Global ocean dimethyl sulfide climatology estimated from observations and an artificial neural network
Global ocean dimethyl sulfide climatology estimated from observations and an artificial neural network
Abstract:
Marine dimethyl sulfide is of importance to the Earth’s climate due to its ability to alter the Earth’s radiation budget. However, the global-scale seasonal and annual DMS distributions and the factors controlling it have been elusive. Here we apply artificial neural network (ANN) techniques to a global database of 57,810 ship-based DMS measurements in surface waters to explore if a suite of environmental parameters can be used to predict DMS concentrations. We use the trained network to extrapolate the available DMS measurements into a global climatology with a monthly temporal resolution. We find that on global scales mixed layer depth and solar radiation are the strongest predictors, but they capture only 15% and 13% of the DMS variance, respectively.
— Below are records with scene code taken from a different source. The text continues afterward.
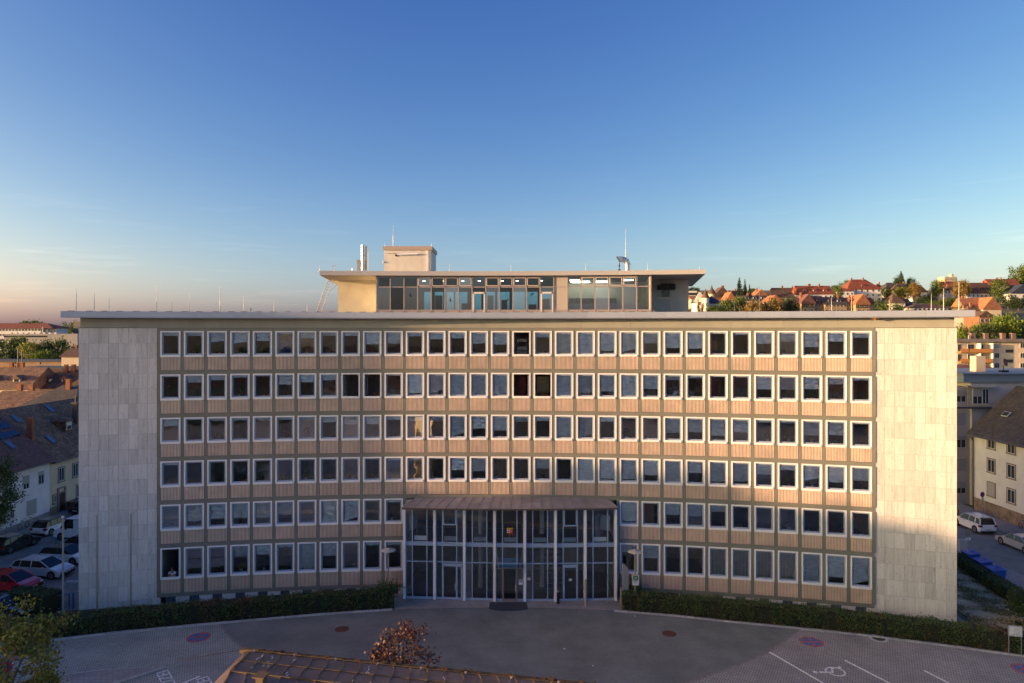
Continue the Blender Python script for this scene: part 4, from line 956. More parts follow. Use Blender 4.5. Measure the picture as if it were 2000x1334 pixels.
def conif(seed, h, r, m, leaf=.42, tiers=17, per=150):
    rs = np.random.RandomState(seed); pts = []
    for k in range(tiers):
        z = h*(.08+.9*k/tiers); rr = r*(1-k/tiers)**.85*(.75+.4*rs.rand()); nb = max(4, int(9*(1-k/tiers)+3))
        for j in range(nb):
            a = 2*math.pi*j/nb+rs.rand(); L_ = rr*(.7+.4*rs.rand()); nn = max(5, int(per*(L_/r)/3)); u = rs.rand(nn)**.7
            pts.append(np.stack([np.cos(a)*L_*u, np.sin(a)*L_*u, z-.18*L_*u+.10*rs.normal(size=nn)], 1)+rs.normal(size=(nn, 3))*leaf*.35)
    pts.append(np.stack([rs.normal(size=20)*.1, rs.normal(size=20)*.1, h*(.93+.08*rs.rand(20))], 1))
    p = np.concatenate(pts); v, f = leaf_quads(p, 0, leaf, rs, up=.2, aspect=.35)
    return np_mesh('crown', v, f, m), MB().tube((0, 0, -.5), (0, 0, h*.95), r*.07, 6, .03).mesh('trunk', mat('bark', (.10,.075,.055), .9))
def plant(meshes, name, label, cat, loc, rz=0, sc=(1, 1, 1), group=None):
    t = thing(name, label, cat, loc, rz, group); t.scale = sc
    inst('crown', meshes[0], t); inst('trunk', meshes[1], t); return t
LG = leaf_mat('leaf_green', (.10,.145,.028)); LD = leaf_mat('leaf_dark_green', (.035,.065,.018)); LY = leaf_mat('leaf_yellow_green', (.20,.22,.03), val=.4)
LO = leaf_mat('leaf_golden_brown', (.22,.15,.035), .03, .4); LR = leaf_mat('leaf_copper', (.075,.026,.018), .03, .5, .1); LC = leaf_mat('needle_green', (.028,.05,.020)); LB = leaf_mat('leaf_bright_green', (.13,.19,.02), .02, .4)
LH = leaf_mat('hedge_leaf', (.095,.14,.045), .03, .45); LHB = leaf_mat('hedge_brown_leaf', (.15,.10,.05), .03, .4)
LT = leaf_mat('turning_leaf', (.17,.195,.04), .05, .5)

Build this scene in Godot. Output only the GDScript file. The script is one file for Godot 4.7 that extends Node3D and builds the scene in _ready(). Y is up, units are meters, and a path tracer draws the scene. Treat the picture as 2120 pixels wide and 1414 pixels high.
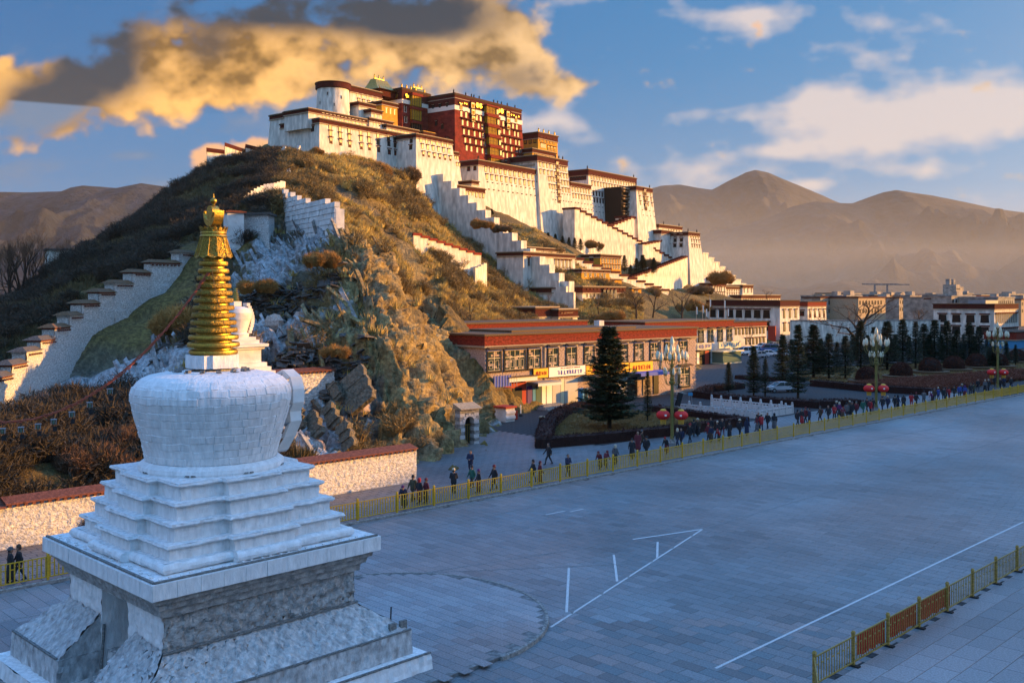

An ANN using lat-lon coordinate, time-of-year, solar radiation, sea surface temperature, salinity, nitrate, phosphate, silicate, and oxygen captures ~52% of the DMS concentration variance in our database. Like prior climatologies our results show a strong seasonal cycle in DMS with the highest concentrations occurring at high latitudes during the summer. The new DMS climatology will be compared to previous parameterizations and climatologies.